> [WHAT IS EXPECTED]
Retype these lines and no others: the line holding "Write the bpy", the line holding "above the street", and all lines between them. Pictures stay out.

> [DATA ENTRIES]

^^^^^^^^^^^^^^^^

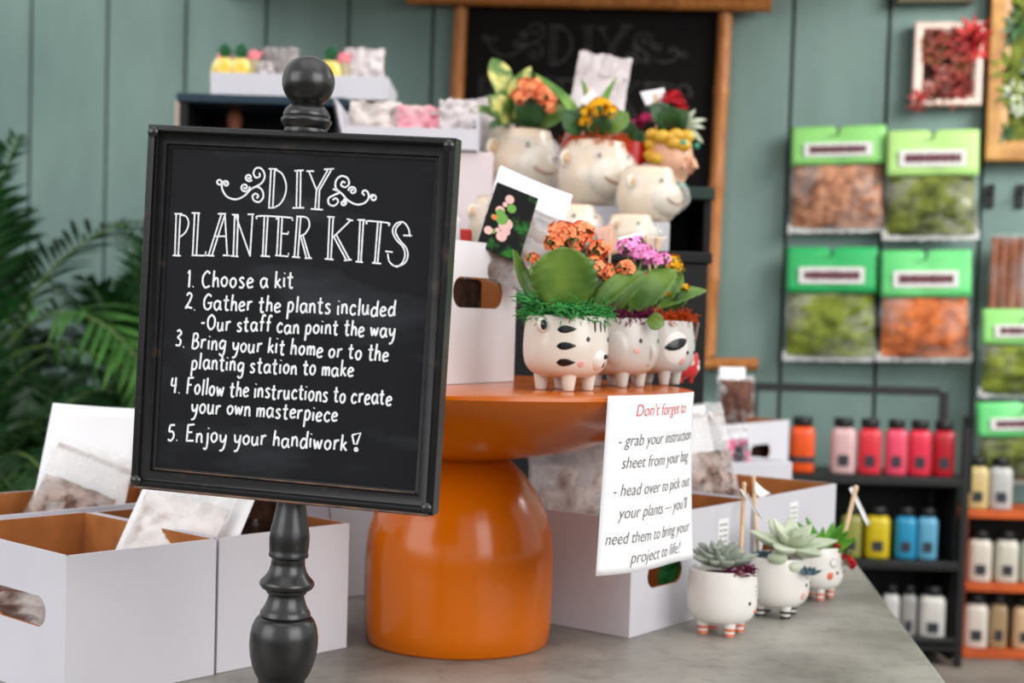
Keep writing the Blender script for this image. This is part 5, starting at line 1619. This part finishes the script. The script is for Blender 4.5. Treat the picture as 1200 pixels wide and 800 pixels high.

^^^^^^^^^^^^^^^^

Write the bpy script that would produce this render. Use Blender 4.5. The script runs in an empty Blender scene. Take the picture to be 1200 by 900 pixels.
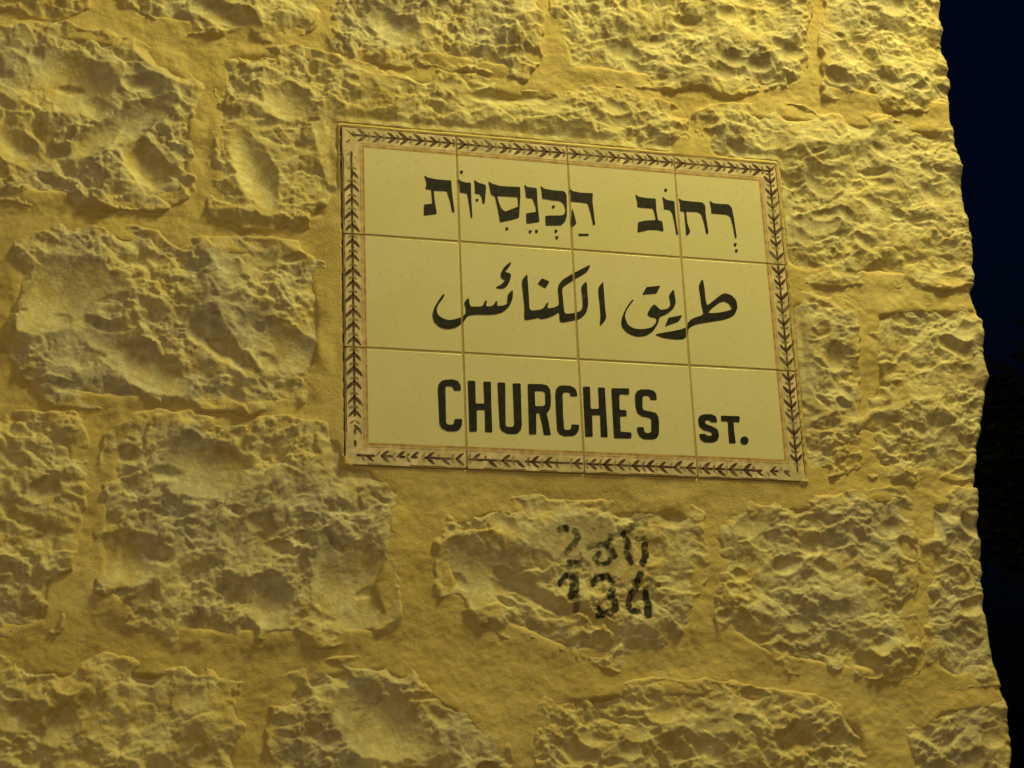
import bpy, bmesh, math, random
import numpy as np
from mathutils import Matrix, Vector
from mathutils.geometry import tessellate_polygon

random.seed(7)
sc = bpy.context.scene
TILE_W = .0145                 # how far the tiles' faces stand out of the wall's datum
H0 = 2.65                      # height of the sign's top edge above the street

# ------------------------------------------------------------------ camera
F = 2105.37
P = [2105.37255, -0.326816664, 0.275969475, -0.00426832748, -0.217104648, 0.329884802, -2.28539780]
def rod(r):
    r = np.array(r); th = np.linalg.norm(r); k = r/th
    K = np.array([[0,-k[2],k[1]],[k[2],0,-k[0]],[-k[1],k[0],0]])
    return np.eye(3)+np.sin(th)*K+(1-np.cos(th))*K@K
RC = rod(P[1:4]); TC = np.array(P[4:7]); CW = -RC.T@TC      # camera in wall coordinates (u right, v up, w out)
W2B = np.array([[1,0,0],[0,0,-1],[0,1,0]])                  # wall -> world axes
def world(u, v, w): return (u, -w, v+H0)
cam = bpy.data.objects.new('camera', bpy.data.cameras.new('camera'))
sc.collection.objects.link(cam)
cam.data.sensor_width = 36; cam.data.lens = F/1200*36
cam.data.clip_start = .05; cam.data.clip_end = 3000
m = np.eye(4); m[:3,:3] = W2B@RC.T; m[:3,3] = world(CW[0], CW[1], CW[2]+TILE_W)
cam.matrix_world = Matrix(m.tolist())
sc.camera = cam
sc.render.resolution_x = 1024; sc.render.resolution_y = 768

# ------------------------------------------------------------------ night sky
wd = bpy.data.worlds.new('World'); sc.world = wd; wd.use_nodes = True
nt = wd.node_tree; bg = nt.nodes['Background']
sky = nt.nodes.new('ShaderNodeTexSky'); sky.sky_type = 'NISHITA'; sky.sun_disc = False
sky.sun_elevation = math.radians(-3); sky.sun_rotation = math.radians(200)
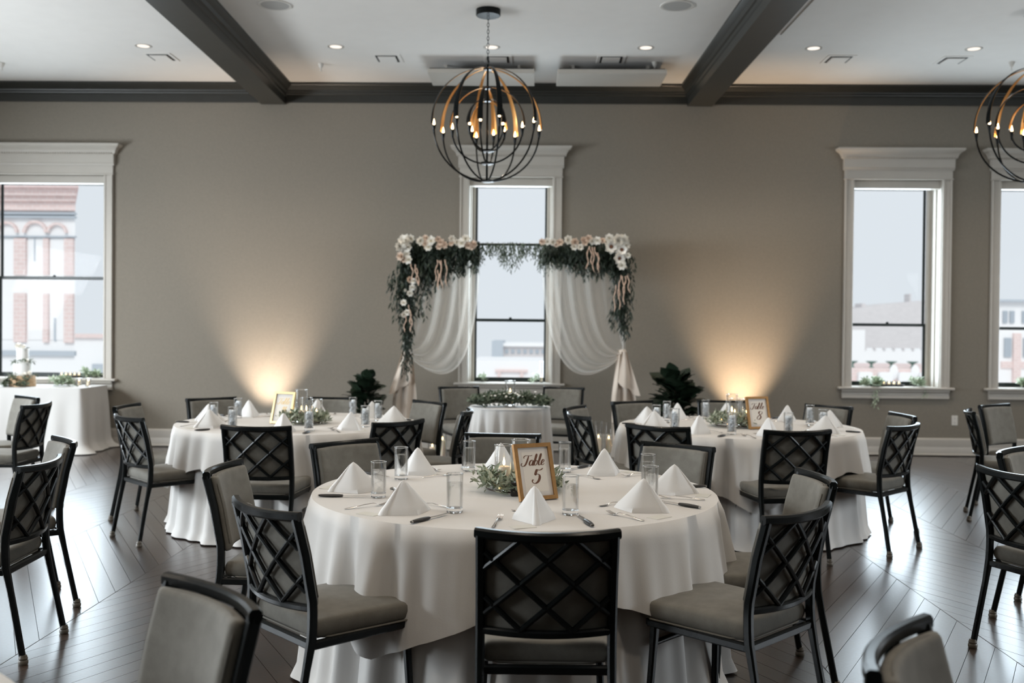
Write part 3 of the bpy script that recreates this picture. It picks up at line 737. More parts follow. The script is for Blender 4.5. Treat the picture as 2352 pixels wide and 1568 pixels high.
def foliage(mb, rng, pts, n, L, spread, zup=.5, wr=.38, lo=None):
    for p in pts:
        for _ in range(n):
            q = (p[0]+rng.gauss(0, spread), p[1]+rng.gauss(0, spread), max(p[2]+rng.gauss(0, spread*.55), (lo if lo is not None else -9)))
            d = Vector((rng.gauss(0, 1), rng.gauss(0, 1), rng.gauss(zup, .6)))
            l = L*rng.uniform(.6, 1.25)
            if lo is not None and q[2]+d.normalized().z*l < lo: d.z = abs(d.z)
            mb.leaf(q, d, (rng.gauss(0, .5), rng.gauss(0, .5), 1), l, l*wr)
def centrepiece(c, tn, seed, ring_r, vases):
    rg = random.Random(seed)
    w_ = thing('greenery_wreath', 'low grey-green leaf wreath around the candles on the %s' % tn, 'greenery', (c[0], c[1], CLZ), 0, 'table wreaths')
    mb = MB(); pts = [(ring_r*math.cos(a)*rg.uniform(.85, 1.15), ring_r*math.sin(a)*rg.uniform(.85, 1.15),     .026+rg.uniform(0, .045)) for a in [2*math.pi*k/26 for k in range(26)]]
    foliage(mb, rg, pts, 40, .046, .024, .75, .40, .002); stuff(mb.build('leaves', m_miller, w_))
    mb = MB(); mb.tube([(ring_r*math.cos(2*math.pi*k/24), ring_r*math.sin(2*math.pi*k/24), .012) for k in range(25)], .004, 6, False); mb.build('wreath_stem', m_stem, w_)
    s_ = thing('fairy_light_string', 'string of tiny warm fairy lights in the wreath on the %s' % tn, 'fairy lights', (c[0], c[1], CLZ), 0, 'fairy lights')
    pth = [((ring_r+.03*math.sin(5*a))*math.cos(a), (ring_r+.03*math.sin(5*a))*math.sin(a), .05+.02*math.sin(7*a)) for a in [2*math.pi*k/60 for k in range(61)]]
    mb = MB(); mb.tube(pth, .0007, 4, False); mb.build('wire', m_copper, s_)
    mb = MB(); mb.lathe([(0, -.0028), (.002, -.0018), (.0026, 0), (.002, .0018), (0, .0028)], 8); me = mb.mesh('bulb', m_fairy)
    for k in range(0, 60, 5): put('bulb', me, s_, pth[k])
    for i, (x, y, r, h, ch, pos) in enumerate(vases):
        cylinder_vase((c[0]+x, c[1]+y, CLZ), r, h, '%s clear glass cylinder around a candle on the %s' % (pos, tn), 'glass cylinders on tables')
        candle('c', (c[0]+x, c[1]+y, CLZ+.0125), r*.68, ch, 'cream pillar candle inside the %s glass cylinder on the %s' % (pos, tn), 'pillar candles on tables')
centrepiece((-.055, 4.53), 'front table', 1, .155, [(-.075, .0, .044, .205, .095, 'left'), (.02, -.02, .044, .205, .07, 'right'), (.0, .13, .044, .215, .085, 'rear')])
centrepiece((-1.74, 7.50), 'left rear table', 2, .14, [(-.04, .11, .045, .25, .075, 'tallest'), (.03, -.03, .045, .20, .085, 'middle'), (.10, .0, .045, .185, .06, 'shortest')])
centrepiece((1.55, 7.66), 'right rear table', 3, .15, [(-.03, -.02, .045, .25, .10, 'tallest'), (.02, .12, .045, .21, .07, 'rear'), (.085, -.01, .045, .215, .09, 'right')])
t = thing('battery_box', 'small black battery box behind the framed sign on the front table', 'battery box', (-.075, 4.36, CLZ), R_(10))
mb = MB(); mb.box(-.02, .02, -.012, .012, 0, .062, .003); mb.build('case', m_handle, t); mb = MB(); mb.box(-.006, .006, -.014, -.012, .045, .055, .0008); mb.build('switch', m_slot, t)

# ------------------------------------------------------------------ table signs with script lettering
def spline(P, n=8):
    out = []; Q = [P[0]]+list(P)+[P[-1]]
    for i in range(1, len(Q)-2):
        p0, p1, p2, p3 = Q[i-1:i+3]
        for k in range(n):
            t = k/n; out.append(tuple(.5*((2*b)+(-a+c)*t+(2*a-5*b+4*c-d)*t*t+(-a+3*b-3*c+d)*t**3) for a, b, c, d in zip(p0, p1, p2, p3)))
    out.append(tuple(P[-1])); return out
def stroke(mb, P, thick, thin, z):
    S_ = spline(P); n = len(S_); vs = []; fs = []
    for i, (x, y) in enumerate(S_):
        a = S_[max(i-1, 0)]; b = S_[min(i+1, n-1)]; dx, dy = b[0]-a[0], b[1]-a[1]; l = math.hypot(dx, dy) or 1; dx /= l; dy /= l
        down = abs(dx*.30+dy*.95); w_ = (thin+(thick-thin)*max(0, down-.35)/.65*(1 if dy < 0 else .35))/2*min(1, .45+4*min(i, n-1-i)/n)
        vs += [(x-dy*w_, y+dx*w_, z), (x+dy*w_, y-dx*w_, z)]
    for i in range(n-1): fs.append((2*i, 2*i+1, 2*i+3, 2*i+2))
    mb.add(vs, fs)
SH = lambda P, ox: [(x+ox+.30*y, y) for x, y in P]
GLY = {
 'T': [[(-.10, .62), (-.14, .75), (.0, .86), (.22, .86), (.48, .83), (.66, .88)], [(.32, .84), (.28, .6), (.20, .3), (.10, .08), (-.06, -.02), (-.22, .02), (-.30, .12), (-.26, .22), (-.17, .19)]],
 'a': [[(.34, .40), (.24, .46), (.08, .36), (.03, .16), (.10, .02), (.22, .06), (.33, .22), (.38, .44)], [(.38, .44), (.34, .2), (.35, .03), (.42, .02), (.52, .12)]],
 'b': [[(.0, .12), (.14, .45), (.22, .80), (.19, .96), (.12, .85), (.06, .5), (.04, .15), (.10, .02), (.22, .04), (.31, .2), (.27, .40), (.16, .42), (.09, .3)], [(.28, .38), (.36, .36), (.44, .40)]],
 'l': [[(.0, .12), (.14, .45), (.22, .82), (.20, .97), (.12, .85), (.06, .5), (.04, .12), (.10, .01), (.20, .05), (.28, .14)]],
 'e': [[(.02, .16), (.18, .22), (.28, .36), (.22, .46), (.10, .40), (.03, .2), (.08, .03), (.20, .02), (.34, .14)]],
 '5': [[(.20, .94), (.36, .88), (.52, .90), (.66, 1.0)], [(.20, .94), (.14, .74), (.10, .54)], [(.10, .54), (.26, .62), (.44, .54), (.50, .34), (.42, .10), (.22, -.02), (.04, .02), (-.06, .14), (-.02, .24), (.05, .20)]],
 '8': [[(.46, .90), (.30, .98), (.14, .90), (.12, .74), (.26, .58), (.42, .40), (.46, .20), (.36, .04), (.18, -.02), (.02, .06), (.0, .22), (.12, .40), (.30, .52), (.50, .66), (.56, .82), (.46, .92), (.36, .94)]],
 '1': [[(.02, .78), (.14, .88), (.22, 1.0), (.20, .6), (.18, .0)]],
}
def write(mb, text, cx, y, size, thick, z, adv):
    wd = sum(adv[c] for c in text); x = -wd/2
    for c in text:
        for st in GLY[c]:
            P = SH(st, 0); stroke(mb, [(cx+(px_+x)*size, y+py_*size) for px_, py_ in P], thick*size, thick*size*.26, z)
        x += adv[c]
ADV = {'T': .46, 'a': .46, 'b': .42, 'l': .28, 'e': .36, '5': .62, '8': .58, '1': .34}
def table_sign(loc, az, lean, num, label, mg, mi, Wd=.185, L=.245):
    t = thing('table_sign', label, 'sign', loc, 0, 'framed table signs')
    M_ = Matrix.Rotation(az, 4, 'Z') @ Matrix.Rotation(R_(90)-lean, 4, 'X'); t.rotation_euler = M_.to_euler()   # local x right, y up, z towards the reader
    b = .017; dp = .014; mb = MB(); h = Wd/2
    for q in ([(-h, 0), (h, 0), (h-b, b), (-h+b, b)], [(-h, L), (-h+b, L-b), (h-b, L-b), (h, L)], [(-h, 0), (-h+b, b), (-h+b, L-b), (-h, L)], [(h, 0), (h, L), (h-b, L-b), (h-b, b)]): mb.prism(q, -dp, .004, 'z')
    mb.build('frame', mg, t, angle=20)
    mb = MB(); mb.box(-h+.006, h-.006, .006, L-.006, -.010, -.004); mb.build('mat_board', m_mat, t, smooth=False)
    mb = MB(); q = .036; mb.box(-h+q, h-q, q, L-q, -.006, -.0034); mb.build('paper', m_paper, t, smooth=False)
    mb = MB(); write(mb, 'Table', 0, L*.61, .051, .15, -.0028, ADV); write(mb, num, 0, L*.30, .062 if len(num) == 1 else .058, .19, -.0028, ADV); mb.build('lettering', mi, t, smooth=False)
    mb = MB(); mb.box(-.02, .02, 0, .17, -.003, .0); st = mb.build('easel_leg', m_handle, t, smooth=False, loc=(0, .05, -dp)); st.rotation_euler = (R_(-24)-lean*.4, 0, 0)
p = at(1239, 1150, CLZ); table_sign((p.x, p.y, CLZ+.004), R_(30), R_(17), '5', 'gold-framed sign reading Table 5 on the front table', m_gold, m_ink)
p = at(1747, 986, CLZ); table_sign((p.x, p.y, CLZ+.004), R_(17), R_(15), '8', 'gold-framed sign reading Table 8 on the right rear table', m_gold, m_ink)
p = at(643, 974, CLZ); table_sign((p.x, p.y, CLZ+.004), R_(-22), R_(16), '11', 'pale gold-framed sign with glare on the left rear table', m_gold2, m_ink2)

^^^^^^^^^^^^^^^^

> [RESPONSE TO THE TASK]
Write the bpy script that would produce this render. Use Blender 4.5. The script runs in an empty Blender scene. Take the picture to be 1200 by 900 pixels.
import bpy, bmesh, math, random
import numpy as np
from mathutils import Matrix, Vector
from mathutils.geometry import tessellate_polygon

random.seed(7)
sc = bpy.context.scene
TILE_W = .0145                 # how far the tiles' faces stand out of the wall's datum
H0 = 2.65                      # height of the sign's top edge above the street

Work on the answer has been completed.